We spend a lot of time working, and it’s easy to get wrapped up or lose focus on what’s most important. It’s critical for our mental health and overall well-being to find things outside of work that define and inspire us.

May: I would tell myself to embrace my identity and the unique perspectives and experiences I bring to the table as an Asian American woman. I would also tell myself to stop being afraid to speak up. Every voice matters, as there is a story behind every voice. Those perspectives can bring value to any discussion, meeting, or project.

Robyn: I’m not sure I have an excellent answer. I think, as young people, we are learning. The younger generations entering the workforce are more aware and sensitive to social injustice and discrimination. They will challenge our tolerance level to implicit bias and be active against it.

But for me, I guess I would just say, “You don’t know what you don’t know, so assume good intent until proven otherwise.” Have a questioning and curious mind. Be a champion of the underdog, whether for yourself or others, but also be smart about it. Honey attracts more flies than vinegar.”

Falan: Throughout my career, I’ve ascribed to the “fake it till you make it” motto. It’s served me well, except for when it hasn’t. Expect when imposter syndrome thoughts creep in, and I’m forced to remind myself that we all put our pants on one leg at a time. Looking back, I’d still tell myself to fake it till I make it, but I’d also tell myself a few more things.

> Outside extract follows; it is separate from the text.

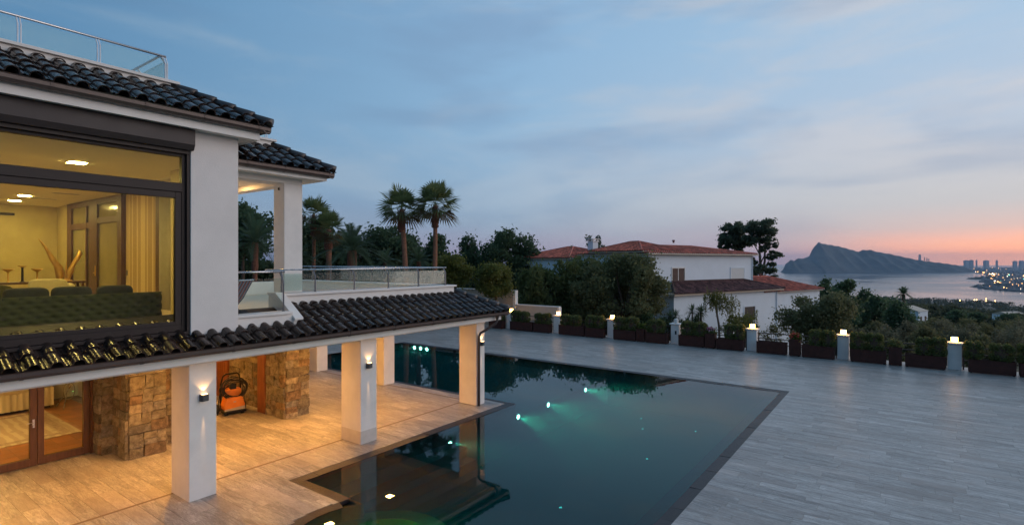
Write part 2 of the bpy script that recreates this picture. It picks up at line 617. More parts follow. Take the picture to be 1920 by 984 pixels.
def stone_mat():
    m, t, p = newmat('rough_cladding_stone')
    g = N(t, 'ShaderNodeNewGeometry')
    oi = N(t, 'ShaderNodeObjectInfo')
    r = oi.outputs['Random']
    c = ramp(t, r, [(0.0, (.15, .125, .085)), (.25, (.34, .28, .18)), (.45, (.20, .18, .14)), (.6, (.44, .36, .23)), (.75, (.24, .22, .19)),
                    (.88, (.30, .19, .10)), (1.0, (.16, .125, .085))])
    c = mixc(t, 1.0, c, (.76, .77, .80), 'MULTIPLY')
    n1 = noise(t, g.outputs['Position'], 7, 6, .65, .3)
    c = mixc(t, ramp(t, n1, [(.36, 0.0), (.66, 1.0)]), c, mixc(t, 1, c, (.36, .33, .30), 'MULTIPLY'))
    n2 = noise(t, g.outputs['Position'], 26, 4, .7)
    c = mixc(t, fmath(t, 'MULTIPLY', ramp(t, n2, [(.58, 0.0), (.72, 1.0)]), .5), c, (.45, .38, .28))
    t.links.new(c, p.inputs['Base Color'])
    p.inputs['Roughness'].default_value = .88
    b = N(t, 'ShaderNodeBump')
    b.inputs['Strength'].default_value = .9
    b.inputs['Distance'].default_value = .02
    t.links.new(fmath(t, 'ADD', n1, fmath(t, 'MULTIPLY', n2, .5)), b.inputs['Height'])
    t.links.new(b.outputs[0], p.inputs['Normal'])
    return m


M_STONE = stone_mat()
M_MORTAR = pm('dark_mortar', (.075, .06, .045), .95, .3, 9, .3, 30)


def rug_mat():
    m, t, p = newmat('patterned_rug')
    g = N(t, 'ShaderNodeNewGeometry')
    v = N(t, 'ShaderNodeTexVoronoi')
    v.inputs['Scale'].default_value = 3.0
    t.links.new(g.outputs['Position'], v.inputs['Vector'])
    w = N(t, 'ShaderNodeTexWave', wave_type='RINGS')
    w.inputs['Scale'].default_value = 1.3
    w.inputs['Distortion'].default_value = 3.0
    w.inputs['Detail'].default_value = 3.0
    t.links.new(g.outputs['Position'], w.inputs['Vector'])
    c = mixc(t, ramp(t, w.outputs['Fac'], [(.4, 0.0), (.6, 1.0)]), (.62, .50, .36), (.42, .28, .20))
    c = mixc(t, ramp(t, v.outputs['Distance'], [(.12, .8), (.3, 0.0)]), c, (.30, .20, .17))
    t.links.new(mixc(t, .45, c, (.66, .55, .40)), p.inputs['Base Color'])
    p.inputs['Roughness'].default_value = .95
    return m


M_RUG = rug_mat()


def water_mat(name, tint, bump, bscale, ior=1.33):
    m = glassmat(name, tint, ior, .0)
    t = m.node_tree
    g = N(t, 'ShaderNodeNewGeometry')
    b = N(t, 'ShaderNodeBump')
    b.inputs['Strength'].default_value = bump
    b.inputs['Distance'].default_value = .01
    t.links.new(noise(t, g.outputs['Position'], bscale, 2, .5), b.inputs['Height'])
    for n in t.nodes:
        if n.type in ('BSDF_GLOSSY', 'FRESNEL'):
            t.links.new(b.outputs[0], n.inputs['Normal'])
    return m


M_WATER = water_mat('pool_water', (.36, .82, .84), .05, 3.0)


def sea_mat():
    m, t, p = newmat('sea_water')
    p.inputs['Base Color'].default_value = (.03, .055, .075, 1)
    p.inputs['Roughness'].default_value = .16
    p.inputs['IOR'].default_value = 1.33
    g = N(t, 'ShaderNodeNewGeometry')
    n = noise(t, g.outputs['Position'], .0016, 4, .55, .4)
    t.links.new(ramp(t, n, [(.35, .10), (.65, .24)]), p.inputs['Roughness'])
    return m


M_SEA = sea_mat()

# ================================================================== SETTING
SEA_Z = -165.0


def ss(a, b, x):
    t = min(1.0, max(0.0, (x - a) / (b - a)))
    return t * t * (3 - 2 * t)


def cam_xy(R, D):
    return (D * FW[0] + R * RT[0], D * FW[1] + R * RT[1])


def terr(x, y):
    D = x * FW[0] + y * FW[1]
    R = x * RT[0] + y * RT[1]
    z = -0.9
    right = ss(-26, -12, x)
    z -= 3.0 * right * ss(33.4, 37, y)
    z -= .067 * max(0, y - 42) * (right if y < 90 else 1.0)
    z -= .10 * max(0, x - 16)
    z += 1.2 * math.sin(x * .05 + 1) * math.sin(y * .043) * ss(60, 120, y) + 5 * math.sin(x * .009) * math.sin(y * .011 + 2) * ss(150, 400, y)
    if x < -24:
        z += .10 * max(0, min(D, 120) - 48) * ss(-24, -40, x) * (1 - ss(55, 85, y))
    # wooded hill toward the bay on the right
    hx, hy = cam_xy(1490, 1480)
    d2 = ((x - hx) / 420) ** 2 + ((y - hy) / 360) ** 2
    z += 46 * math.exp(-d2)
    return max(z, SEA_Z - 12)


def build_terrain():
    nr, na = 90, 150
    rs = [0.0] + [6.0 * (2700 / 6.0) ** (i / (nr - 1)) for i in range(nr)]
    V = [(0, 0, -1.2)]
    for r in rs[1:]:
        for k in range(na):
            a = 2 * math.pi * k / na
            x, y = r * math.cos(a), r * math.sin(a)
            z = terr(x, y)
            if -26.5 < x < 12 and -8 < y < 33.3:      # keep clear of the pool basin
                z = min(z, -2.2)
            V.append((x, y, z))
    F = [(0, 1 + k, 1 + (k + 1) % na) for k in range(na)]
    for i in range(nr - 1):
        for k in range(na):
            k2 = (k + 1) % na
            F.append((1 + i * na + k, 1 + (i + 1) * na + k, 1 + (i + 1) * na + k2, 1 + i * na + k2))
    m = MB()
    m.v, m.f = V, F
    o = m.build('hillside_ground', M_EARTH, None, smooth=True)
    o['kind'] = 'structure'


build_terrain()
# sea
m = MB()
m.add([(-31000, -31000, SEA_Z), (31000, -31000, SEA_Z), (31000, 31000, SEA_Z), (-31000, 31000, SEA_Z)], [(0, 1, 2, 3)])
o = m.build('sea', M_SEA)
o['kind'] = 'structure'

# coastal plain around the bay
COAST = [(6000, 8600), (6600, 9000), (7300, 9700), (7700, 9600), (7500, 8900), (7000, 8200), (6541, 7465), (5900, 6700), (5217, 5921), (4850, 5560), (4614, 5451), (4560, 5300),
         (4250, 4850), (3914, 4518), (3782, 4292), (3420, 3890), (3140, 3653), (3060, 3560), (2960, 3400), (2890, 3240), (2860, 3066), (2840, 2960), (2700, 2750)]
INLAND = [(3600, 2000), (9000, 3000), (16000, 9000), (17000, 16000), (9000, 14500), (6800, 10500)]
poly = [cam_xy(*p) for p in COAST + INLAND]
bm = bmesh.new()
vs = [bm.verts.new((x, y, SEA_Z + 5)) for x, y in poly]
lo = [bm.verts.new((x, y, SEA_Z - 3)) for x, y in poly]
bm.faces.new(vs)
n = len(vs)
for i in range(n):
    bm.faces.new((vs[i], lo[i], lo[(i + 1) % n], vs[(i + 1) % n]))
bmesh.ops.recalc_face_normals(bm, faces=bm.faces)
me = bpy.data.meshes.new('coastal_plain')
bm.to_mesh(me)
bm.free()
link('coastal_plain', me, M_PLAIN)['kind'] = 'structure'


def inpoly(x, y, P):
    c = False
    j = len(P) - 1
    for i in range(len(P)):
        if (P[i][1] > y) != (P[j][1] > y) and x < (P[j][0] - P[i][0]) * (y - P[i][1]) / (P[j][1] - P[i][1]) + P[i][0]:
            c = not c
        j = i
    return c


# the headland mountain across the bay
def mountain(name, prof, D0, wn, wf, seed, amp):
    """prof: (R, crest z); the ridge runs across the view at depth D0, with a near and a far flank"""
    rg = np.random.default_rng(seed)
    nu, nv = 170, 37
    Rs = np.linspace(prof[0][0], prof[-1][0], nu)
    H = np.interp(Rs, [p[0] for p in prof], [p[1] for p in prof]) - SEA_Z
    ph = rg.uniform(0, 6.28, 24)
    V = []
    for i in range(nu):
        for j in range(nv):
            v = -1 + 2 * j / (nv - 1)
            w = wn if v < 0 else wf
            a = abs(v)
            f = (1 - a) ** .85 if v < 0 else (1 - a) ** 1.2
            r = Rs[i]
            nz = sum(math.sin(r * .0031 * (1.7 ** k) + ph[k] + v * 5 * (1.5 ** k)) / (1.5 ** k) for k in range(8))
            env = f * (1 - f) * 4 if f < 1 else 0
            gul = abs(math.sin(r * .012 + 2.2 * math.sin(r * .0021) + v * 2)) * env
            h = H[i] * f - amp * abs(nz) * env * .30 * min(1, H[i] / 120) - .10 * H[i] * gul
            h += 4 * math.sin(r * .05 + ph[20]) * (H[i] > 60) * (1 - a)
            x, y = cam_xy(r, D0 + v * w * (0.35 + .65 * min(1, H[i] / 300)) + 160 * math.sin(r * .0023 + ph[21]))
            V.append((x, y, SEA_Z - 2 + max(h, 0)))
    F = [(i * nv + j, (i + 1) * nv + j, (i + 1) * nv + j + 1, i * nv + j + 1) for i in range(nu - 1) for j in range(nv - 1)]
    m = MB()
    m.v, m.f = V, F
    o = m.build(name, M_MOUNT, None, smooth=True)
    o['kind'] = 'structure'


k = 8500 / 1010
mountain('headland_mountain', [((x - 960) * k, 5 + (490 - y) * k) for x, y in
         [(1458, 510), (1464, 495), (1474, 487), (1482, 489), (1487, 485), (1508, 483.5), (1517, 479), (1522, 470), (1529, 461), (1539, 453.5), (1549, 456.5),
          (1566, 458.5), (1588, 462), (1606, 467), (1617, 470.5), (1622, 471), (1629, 468), (1641, 468), (1653, 472), (1672, 476), (1690, 481), (1708, 486), (1730, 490), (1760, 494), (1800, 500)]],
         8500, 420, 260, 5, 40)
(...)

  • Do good work – your work will be associated with who you are, so you should do work you’re proud to attach your name to.
  • Leadership is dual in nature – it’s about supporting the mission and helping others succeed, and when you can help others, you should.
  • Imposter syndrome is real but only goes as far as you let it – remember that your value doesn’t come from a job, your GPA, your salary, or the people you know. It’s about you and what you value.
  • You can always change – while sometimes doing the best you can is the best you can do, be open to learning and growing. Don’t use “this is just who I am” as an excuse not to support others in the way they need.